Scan the listing and work out how many lines contain the word "Blender". Nothing but the number should be given.

(Items from a data source)
◇ ◇ ◇ ◇

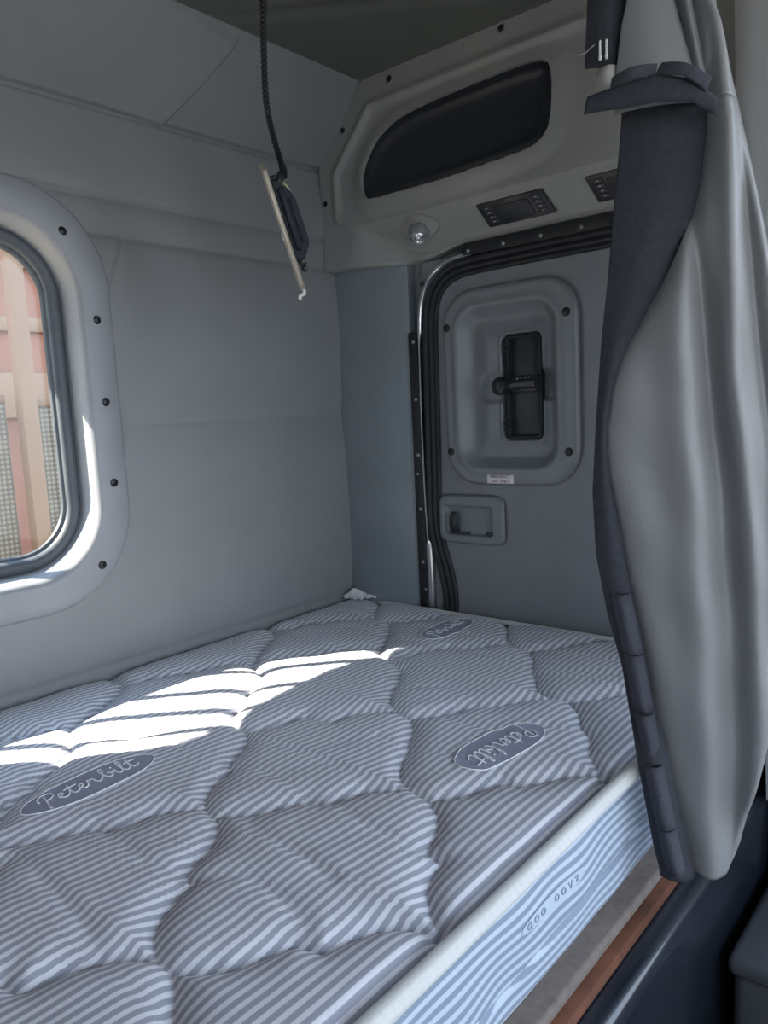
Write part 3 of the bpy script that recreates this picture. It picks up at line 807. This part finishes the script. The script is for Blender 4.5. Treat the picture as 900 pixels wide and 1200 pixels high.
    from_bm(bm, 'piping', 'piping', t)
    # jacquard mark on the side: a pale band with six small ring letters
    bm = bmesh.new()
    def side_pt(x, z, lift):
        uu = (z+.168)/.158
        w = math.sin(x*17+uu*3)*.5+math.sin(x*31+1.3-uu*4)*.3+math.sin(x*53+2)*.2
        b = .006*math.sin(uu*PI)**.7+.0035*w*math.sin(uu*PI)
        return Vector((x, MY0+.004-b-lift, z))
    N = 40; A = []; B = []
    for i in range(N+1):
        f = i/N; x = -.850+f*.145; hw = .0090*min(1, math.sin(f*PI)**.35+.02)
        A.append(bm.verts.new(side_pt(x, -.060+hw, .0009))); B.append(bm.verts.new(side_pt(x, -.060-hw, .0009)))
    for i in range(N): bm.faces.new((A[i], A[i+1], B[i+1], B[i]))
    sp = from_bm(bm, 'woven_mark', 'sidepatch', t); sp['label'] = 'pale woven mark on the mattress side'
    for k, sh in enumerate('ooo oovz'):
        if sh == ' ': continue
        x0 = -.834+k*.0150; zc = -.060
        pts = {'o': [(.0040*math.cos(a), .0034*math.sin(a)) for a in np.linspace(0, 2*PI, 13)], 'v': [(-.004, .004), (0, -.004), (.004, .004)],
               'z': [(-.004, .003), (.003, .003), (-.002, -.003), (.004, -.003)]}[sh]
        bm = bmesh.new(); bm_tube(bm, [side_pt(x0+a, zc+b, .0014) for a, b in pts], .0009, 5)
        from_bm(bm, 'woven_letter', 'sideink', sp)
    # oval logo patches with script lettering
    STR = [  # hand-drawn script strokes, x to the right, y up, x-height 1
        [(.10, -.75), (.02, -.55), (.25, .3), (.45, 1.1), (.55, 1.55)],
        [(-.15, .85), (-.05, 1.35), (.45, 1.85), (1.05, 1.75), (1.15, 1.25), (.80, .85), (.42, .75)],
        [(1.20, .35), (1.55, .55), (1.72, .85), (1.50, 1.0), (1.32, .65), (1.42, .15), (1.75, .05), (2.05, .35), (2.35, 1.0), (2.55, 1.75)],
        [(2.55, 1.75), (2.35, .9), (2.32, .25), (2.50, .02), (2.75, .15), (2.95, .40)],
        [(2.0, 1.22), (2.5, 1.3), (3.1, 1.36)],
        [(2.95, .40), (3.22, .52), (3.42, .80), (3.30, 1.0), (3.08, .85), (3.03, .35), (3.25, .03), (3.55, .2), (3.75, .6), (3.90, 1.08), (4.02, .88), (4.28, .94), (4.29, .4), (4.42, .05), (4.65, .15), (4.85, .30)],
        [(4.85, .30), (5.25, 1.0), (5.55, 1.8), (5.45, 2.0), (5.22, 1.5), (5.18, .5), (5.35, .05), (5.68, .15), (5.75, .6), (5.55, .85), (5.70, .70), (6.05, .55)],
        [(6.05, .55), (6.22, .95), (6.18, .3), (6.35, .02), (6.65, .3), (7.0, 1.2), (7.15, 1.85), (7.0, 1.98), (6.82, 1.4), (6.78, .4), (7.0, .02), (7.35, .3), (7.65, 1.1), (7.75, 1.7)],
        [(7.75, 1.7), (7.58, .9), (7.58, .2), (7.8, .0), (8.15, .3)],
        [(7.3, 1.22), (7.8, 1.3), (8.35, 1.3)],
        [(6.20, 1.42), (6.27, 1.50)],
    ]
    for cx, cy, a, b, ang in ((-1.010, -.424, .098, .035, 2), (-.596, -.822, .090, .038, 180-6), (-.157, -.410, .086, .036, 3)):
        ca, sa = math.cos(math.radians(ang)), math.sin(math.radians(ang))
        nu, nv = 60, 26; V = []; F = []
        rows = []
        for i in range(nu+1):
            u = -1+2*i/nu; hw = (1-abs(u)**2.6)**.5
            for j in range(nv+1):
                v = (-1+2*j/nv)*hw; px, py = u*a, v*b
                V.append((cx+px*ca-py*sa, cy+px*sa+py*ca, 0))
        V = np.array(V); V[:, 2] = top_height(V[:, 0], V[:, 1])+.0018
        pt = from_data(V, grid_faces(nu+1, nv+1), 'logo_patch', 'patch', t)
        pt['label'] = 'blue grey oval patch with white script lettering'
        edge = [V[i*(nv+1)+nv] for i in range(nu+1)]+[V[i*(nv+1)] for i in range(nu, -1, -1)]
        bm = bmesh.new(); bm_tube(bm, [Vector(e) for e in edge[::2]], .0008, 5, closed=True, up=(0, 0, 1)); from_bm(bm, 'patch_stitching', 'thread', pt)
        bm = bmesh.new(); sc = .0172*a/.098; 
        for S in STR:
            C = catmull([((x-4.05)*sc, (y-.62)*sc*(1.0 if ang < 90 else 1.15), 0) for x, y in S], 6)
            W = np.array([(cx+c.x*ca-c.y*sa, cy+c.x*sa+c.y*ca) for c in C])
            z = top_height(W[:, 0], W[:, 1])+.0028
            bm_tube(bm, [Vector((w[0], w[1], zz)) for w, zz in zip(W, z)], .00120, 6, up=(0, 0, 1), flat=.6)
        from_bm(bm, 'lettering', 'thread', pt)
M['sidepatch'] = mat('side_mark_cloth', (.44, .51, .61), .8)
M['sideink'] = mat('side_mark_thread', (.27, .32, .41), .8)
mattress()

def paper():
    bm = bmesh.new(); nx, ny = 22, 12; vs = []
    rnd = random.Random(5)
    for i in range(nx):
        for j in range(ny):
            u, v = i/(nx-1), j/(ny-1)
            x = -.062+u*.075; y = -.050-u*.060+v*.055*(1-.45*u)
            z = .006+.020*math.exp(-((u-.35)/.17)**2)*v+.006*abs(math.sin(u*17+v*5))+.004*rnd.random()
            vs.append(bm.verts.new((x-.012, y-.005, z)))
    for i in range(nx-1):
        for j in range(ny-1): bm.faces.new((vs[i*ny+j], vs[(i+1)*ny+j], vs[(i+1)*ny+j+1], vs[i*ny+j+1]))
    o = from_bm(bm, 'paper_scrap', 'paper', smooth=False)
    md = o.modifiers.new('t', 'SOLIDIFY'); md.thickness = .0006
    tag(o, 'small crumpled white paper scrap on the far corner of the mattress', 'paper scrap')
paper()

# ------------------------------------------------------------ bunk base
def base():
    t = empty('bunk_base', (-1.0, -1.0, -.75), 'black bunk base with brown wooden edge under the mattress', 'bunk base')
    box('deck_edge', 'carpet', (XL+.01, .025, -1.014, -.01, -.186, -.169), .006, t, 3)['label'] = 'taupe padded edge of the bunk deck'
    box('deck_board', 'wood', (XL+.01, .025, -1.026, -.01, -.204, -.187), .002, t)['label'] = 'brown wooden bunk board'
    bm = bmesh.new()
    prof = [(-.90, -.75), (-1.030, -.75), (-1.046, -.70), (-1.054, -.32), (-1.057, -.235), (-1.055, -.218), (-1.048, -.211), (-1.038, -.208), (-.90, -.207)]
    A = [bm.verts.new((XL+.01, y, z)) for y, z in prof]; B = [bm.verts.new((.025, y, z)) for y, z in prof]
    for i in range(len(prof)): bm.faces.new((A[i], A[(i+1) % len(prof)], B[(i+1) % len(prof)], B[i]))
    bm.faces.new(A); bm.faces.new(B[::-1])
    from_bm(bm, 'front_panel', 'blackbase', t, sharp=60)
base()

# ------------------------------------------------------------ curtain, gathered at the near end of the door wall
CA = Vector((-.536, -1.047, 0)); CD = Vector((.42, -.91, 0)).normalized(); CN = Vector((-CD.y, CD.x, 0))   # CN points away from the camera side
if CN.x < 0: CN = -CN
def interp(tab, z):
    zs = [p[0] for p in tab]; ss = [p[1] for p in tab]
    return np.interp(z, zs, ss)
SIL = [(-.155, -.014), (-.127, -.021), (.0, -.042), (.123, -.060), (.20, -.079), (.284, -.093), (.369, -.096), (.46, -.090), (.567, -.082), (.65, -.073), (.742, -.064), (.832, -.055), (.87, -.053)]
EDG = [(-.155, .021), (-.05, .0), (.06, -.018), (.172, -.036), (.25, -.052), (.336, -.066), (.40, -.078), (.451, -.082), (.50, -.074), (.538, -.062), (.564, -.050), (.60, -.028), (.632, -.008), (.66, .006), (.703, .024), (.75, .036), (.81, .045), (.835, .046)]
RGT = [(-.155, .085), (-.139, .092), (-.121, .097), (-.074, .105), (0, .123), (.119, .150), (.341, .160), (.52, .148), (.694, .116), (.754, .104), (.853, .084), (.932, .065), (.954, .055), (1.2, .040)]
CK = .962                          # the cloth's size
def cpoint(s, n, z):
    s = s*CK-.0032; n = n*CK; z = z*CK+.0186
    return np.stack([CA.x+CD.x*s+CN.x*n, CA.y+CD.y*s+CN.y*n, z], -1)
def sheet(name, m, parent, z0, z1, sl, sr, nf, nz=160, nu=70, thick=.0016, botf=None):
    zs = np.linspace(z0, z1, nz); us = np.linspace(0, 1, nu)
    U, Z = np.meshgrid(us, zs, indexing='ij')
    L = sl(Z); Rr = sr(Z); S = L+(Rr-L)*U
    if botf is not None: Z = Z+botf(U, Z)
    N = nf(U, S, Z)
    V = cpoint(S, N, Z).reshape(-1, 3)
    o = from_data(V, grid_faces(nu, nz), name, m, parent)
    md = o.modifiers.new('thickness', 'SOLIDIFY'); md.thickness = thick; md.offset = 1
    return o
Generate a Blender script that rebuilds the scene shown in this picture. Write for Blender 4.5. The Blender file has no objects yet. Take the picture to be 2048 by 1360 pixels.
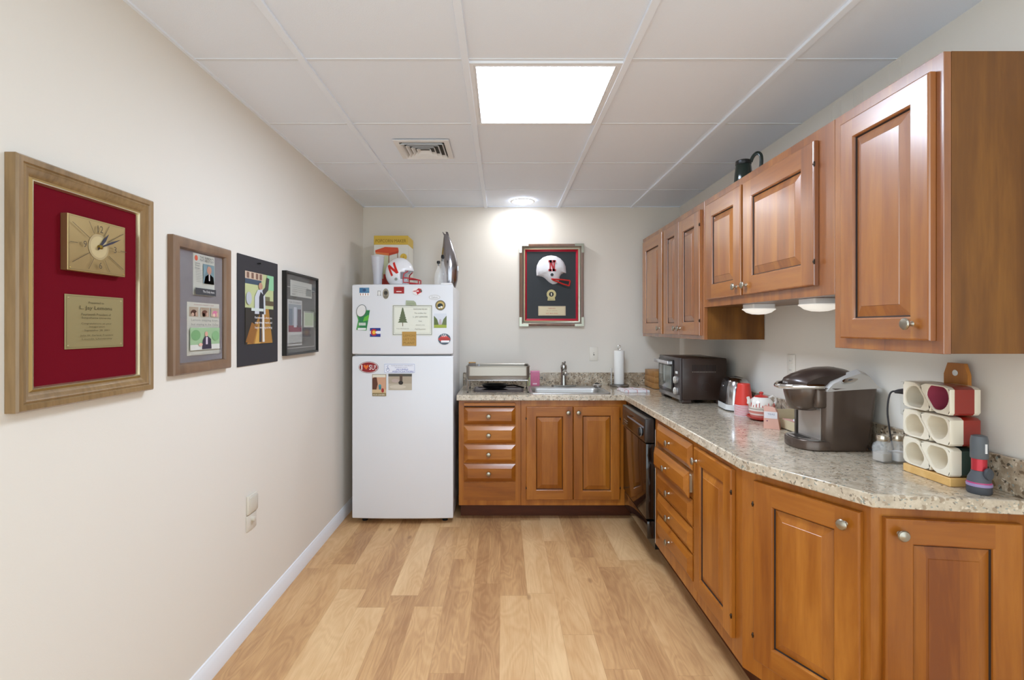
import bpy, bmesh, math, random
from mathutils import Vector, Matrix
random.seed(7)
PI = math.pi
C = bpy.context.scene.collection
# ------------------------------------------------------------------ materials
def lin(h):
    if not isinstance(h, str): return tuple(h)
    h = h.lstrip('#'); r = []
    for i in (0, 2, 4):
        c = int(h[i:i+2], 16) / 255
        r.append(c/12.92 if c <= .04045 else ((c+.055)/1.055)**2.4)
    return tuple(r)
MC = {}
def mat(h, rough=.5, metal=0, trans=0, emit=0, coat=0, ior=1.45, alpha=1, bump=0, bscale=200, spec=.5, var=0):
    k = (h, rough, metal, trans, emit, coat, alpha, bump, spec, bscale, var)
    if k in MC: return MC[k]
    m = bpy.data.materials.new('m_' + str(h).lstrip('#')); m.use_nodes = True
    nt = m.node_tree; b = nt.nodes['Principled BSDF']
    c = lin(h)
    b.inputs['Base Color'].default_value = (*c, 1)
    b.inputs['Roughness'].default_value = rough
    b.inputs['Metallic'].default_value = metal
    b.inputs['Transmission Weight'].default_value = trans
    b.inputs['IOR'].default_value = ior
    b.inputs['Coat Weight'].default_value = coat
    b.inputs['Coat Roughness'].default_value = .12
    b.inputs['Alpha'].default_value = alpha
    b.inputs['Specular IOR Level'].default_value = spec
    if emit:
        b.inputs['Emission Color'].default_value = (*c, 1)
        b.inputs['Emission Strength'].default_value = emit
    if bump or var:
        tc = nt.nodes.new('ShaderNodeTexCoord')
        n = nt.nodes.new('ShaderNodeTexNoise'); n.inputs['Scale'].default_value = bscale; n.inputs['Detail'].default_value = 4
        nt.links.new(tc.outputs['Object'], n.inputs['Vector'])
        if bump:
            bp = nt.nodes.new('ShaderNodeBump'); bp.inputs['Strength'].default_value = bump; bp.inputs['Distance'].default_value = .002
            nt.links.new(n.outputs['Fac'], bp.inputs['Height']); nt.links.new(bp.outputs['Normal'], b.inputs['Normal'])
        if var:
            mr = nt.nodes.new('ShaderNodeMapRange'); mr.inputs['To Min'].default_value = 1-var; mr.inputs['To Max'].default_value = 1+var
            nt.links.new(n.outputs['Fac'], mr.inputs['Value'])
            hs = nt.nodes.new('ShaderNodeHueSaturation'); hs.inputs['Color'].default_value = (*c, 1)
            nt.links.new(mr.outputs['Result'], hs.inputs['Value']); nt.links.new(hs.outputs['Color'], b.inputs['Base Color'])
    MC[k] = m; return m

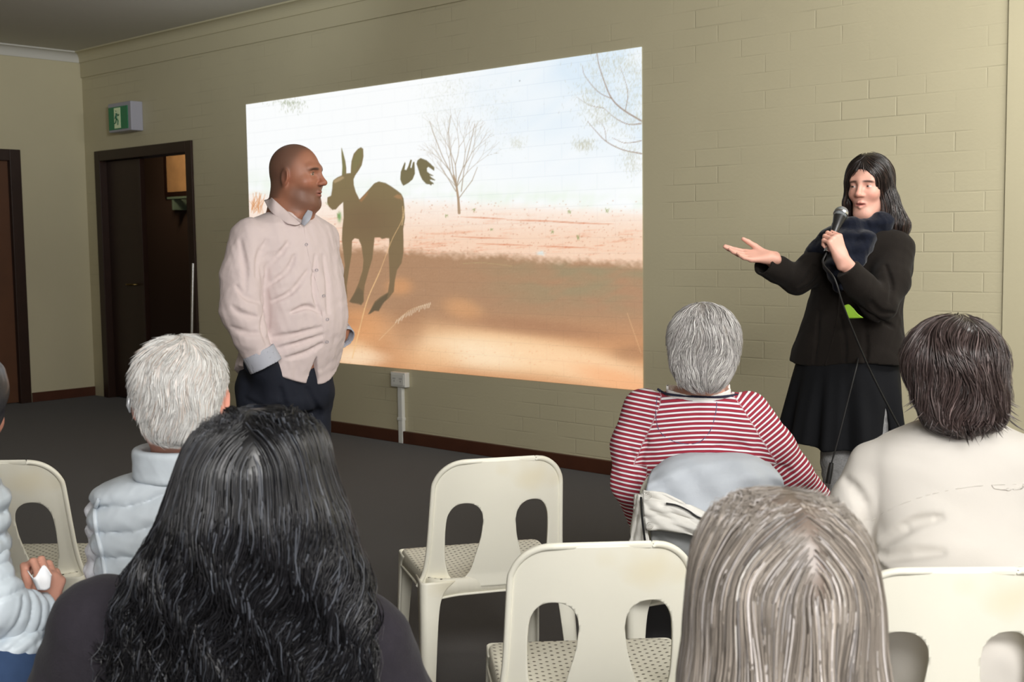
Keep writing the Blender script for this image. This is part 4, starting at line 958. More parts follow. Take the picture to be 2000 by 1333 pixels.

◇ ◇ ◇ ◇

* Solution below
3